Speaker
Description
Contemporary embedded systems increasingly come with bootloaders and firmware which expose some sort of ABI toward the Linux kernel, and the Linux kernel depends on such ABI to start other CPU cores, configure clock, power domains, pin multiplexing and other vital parts of the system.
With existing firmware interfaces like ACPI, the ABI stability is strictly enforced and ABI breakage seldom occurs. With newcomer firmware interfaces on contemporary embedded systems, commitment to ABI stability is left to vendors and ABI breakage is much more common. This leads to problems during kernel updates of such systems, which may mandate either a bootloader update, or special-case kernel fixes.
The gravity of this problem is further exacerbated by a growing number of closed source implementations of such firmware ABI provider implementations, either in the form of firmware running on secure coprocessor, or similar.

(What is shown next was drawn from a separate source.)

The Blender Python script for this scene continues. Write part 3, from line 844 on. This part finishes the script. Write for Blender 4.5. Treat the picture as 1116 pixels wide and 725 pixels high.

In this proposal, the speaker explains the firmware ABI stability problem in detail, including examples present on contemporary SoCs, and a grim prediction of where the firmware ABI development is likely to evolve. The talk will then offer multiple possible solutions how to address the problem. Once such option would be to use open source bootloader, like U-Boot, to start the additional firmware components from a fitImage bundle together with Linux kernel, and possibly use U-Boot SPL to minimize the security sensitive code footprint. Another alternative would be improved introspection of firmware ABI interfaces and proper versioning, which would allow Linux kernel to work around bugs in specific firmware versions.
Proper discussion and feedback from audience on this topic would be highly appreciated.